Ten years later, my perspective has changed a million times, but I've still never gone back to being a good Catholic. A cafeteria Catholic on my best days, a complete atheist on my worst. Mostly, I fall into the agnostic category: Just plain unsure.
In college I took courses on religion. I studied philosophy and the birth of religious dogma, and came away more confused than ever. Add in all my psychology and the theories on brainwashing and religion as cult, and the scientific explanations of what it means if you're hearing voices, and things kept getting jumbled up.
On my own, I've read about the beginnings of the Catholic church, and its controversies and inconsistencies over the years. I've studied Judaism, Buddhism, Islam, the different Christian sects, and found things in all of that that are to be much admired, things that are to be feared.
But there still has never been just one *answer* for me.
And I long to be little if only to have that belief: that certainty that there was something out there, someone, in charge of us all, making sure we did alright. Tried our best, came out OK in the end.
Because a lot of days, it just doesn't feel like that's true.
So I envy my grandmother who, though she'll be 90 next month, never misses a Sunday or Holy Day Mass. Ever. Who just believes. After all she's seen, all she's lost, all she's done.
Because to have that comfort, that bone-deep belief is a feeling that I wish I could get back. Because I may not go to church on Sundays anymore. I may loathe the influence of a few high placed, highly immoral 'religious' folks in our political system. I may think the Catholic Church will have much to answer for if Judgement Day ever comes. I may roll my eyes when someone says they're praying for me. But I want it to be enough... I want it to be true. I want to feel, when I'm mumbling my Hail Marys, that there's somebody up there listening. Somebody who's on my side.
2 comments:
Is it possible that you are not an atheist on your worst days, but on your best?
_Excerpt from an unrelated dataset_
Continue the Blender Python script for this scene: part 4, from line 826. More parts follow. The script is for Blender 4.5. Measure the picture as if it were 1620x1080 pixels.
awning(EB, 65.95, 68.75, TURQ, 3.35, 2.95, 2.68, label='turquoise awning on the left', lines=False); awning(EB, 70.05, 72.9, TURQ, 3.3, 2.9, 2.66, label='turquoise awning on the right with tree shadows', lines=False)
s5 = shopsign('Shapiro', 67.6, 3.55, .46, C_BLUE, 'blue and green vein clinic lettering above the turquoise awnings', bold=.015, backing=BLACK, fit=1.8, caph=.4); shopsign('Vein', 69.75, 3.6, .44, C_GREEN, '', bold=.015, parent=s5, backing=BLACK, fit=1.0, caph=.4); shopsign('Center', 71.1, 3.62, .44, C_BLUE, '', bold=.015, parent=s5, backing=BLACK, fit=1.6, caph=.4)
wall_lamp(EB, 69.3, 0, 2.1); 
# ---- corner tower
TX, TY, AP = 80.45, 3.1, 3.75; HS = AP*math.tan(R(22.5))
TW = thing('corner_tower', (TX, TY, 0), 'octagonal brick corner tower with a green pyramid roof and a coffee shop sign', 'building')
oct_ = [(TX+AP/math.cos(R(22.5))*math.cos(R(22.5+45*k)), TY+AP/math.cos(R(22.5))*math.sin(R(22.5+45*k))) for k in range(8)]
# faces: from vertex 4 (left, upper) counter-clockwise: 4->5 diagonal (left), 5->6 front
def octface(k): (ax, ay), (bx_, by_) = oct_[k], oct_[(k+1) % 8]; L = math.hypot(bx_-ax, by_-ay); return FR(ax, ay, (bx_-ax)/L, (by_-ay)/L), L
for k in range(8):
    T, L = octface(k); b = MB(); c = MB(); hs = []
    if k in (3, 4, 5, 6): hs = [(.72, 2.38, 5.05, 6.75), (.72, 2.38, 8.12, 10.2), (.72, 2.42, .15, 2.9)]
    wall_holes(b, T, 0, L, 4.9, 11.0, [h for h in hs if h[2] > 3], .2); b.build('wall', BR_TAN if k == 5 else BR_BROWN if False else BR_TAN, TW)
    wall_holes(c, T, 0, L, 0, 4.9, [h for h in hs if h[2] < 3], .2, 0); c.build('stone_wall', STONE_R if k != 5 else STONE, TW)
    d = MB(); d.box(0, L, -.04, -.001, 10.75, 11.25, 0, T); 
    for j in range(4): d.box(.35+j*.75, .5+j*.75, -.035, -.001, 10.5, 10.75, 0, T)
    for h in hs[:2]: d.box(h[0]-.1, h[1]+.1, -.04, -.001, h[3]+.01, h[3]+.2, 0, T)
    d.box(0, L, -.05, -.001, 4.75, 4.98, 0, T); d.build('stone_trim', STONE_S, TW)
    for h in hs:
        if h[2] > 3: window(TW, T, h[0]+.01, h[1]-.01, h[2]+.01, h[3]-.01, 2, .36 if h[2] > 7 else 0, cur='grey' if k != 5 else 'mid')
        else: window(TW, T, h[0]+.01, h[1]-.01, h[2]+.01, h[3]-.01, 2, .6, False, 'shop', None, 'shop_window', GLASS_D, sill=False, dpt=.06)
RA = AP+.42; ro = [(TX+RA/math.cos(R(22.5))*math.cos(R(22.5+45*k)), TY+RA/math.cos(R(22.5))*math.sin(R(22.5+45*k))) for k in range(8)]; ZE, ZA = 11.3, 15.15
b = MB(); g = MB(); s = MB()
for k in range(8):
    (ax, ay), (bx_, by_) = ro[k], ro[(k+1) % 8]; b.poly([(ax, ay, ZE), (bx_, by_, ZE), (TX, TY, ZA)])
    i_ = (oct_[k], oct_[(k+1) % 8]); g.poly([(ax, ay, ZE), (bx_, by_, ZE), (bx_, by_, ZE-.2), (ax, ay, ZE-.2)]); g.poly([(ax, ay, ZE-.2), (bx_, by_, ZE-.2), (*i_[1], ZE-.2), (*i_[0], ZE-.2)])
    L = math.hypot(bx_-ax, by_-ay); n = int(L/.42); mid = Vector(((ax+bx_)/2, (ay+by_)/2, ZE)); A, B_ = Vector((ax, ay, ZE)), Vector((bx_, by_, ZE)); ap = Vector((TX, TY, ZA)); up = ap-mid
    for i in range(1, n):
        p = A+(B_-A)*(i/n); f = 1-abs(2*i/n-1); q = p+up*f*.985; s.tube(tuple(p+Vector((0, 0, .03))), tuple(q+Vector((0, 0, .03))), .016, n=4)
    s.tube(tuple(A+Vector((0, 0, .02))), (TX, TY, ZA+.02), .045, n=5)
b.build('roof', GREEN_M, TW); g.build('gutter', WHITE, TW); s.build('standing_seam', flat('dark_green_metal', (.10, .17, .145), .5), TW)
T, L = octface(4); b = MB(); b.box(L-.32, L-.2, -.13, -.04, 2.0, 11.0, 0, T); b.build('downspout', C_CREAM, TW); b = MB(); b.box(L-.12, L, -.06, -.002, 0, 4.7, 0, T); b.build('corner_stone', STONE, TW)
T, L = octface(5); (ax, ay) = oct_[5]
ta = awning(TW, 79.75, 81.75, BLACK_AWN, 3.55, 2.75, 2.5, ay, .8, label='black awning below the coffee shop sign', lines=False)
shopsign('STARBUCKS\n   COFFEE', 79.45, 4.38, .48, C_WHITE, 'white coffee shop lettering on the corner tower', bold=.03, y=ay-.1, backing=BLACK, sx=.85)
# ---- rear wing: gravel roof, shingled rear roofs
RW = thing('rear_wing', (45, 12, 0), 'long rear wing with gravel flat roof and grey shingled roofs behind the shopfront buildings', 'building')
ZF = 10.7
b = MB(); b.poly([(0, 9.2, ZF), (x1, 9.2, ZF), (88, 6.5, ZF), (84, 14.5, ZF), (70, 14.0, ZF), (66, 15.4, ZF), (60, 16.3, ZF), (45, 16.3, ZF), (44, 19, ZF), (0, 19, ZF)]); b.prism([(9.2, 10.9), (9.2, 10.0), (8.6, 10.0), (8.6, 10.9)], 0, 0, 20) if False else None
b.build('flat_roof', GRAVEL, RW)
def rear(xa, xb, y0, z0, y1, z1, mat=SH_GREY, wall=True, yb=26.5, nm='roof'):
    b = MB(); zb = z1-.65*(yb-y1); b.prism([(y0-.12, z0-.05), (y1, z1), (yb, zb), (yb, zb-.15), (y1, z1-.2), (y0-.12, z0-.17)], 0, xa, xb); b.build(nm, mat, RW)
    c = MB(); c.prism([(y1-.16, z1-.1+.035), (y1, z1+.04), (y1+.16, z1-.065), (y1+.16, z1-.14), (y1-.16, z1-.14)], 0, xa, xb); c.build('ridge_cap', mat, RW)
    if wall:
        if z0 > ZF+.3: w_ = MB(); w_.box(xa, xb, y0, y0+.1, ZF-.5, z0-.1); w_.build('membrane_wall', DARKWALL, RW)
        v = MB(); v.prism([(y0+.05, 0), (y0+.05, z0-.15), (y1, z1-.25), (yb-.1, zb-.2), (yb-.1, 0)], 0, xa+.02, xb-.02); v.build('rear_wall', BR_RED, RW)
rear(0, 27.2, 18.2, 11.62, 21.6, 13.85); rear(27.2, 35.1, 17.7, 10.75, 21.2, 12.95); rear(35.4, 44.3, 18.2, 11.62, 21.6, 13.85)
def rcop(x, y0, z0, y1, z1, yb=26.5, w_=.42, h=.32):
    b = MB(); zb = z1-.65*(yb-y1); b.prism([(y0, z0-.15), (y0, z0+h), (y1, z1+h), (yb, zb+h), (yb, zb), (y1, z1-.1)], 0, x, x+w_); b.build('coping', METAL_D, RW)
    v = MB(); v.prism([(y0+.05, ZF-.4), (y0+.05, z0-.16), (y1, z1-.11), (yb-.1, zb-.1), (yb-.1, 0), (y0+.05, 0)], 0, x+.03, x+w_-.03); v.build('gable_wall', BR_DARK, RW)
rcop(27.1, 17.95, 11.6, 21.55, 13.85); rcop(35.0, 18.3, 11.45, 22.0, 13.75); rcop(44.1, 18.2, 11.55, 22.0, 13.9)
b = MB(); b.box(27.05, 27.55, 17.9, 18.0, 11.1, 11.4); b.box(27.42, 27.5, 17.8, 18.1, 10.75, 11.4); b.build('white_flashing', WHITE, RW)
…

That your intelligence and reason can't accept what doesn't make sense, no matter how nice it would be if it were true?
I think it would be lovely if there were a diety up there looking out for us, but if there is, why isn't He taking better care of you and all the other people who haven't a cure for their illness?
I could never believe that a good God would allow a little girl's father to die, it just didn't make sense.
I came to agnosticism in much the same way you did, although my religious background was much more extreme and that extremity pushed me away in the end.
And my husband is even more on the atheist end of agnosticim.
Now that we have a child, we're unsure what to tell him about religion and what to do about church since we don't belong to one. I think I'd like to tell him when he's old enough to understand, about many different kinds of religion and let him explore, research and decide for himself.
But I totally get your last paragraph. I'm also sort of an eye roller when people talk to me about religion, but in the end, if they truly believe and it brings them comfort, then it's a good thing.